On another note, in principals’ technology training sessions that I am now coordinating (AB 75 and Private School Principal’s Trainings), I recently saw Hall Davidson of KOCE give a presentation about copyright, with a particular focus on video of course, as he works for a television station. It is amazing how many rights classroom educators have to use copyrighted material, including video (even hollywood blockbusters… even disney movies), in their classes – as long as they are shown for educational purposes. So while the common practice of showing a film as a reward is strictly prohibited, the common misconception that teachers cannot show copyrighted films in class (particularly disney movies) is entirely unfounded in the law. Many of the techniques discussed in the thread go a long way to ensuring that video is being used for educational purposes… playing short clips, leaving time for discussion, preparing graphic organizers or focusing questions, and even assessing students after the material is viewed.
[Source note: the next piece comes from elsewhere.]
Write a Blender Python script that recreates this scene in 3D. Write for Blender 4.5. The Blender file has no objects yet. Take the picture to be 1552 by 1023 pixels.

Now we weren’t asked to relate this to our ASSURE project, but I think vodcasting (video on demand ‘casting) could be shared with the participants, and those with the skills and motivation to do so could be invited to include video in their own blogs and final project lesson plans. (BTW, there are some devices that allow video to be as portable as an iPod makes music, and I suspect the iPod photo is only one step away from iPod Video. I’m not sure all the benefits of podcasting – such as listening while driving or exercising – would extend to vodcasting with a portable device, though. Still, my former boss at Newport-Mesa is currently working on a project that might bring brief instructional full motion video clips to student Tungsten E handhelds so that they could prepare for or review lessons anywhere anytime… a prospect with exciting implications for the district’s EL learners especially.)

-Mark

PS – To check out Hall’s work, visit his website at the following URL:

http://www.halldavidson.net/

It is not the prettiest of websites, but his materials are good.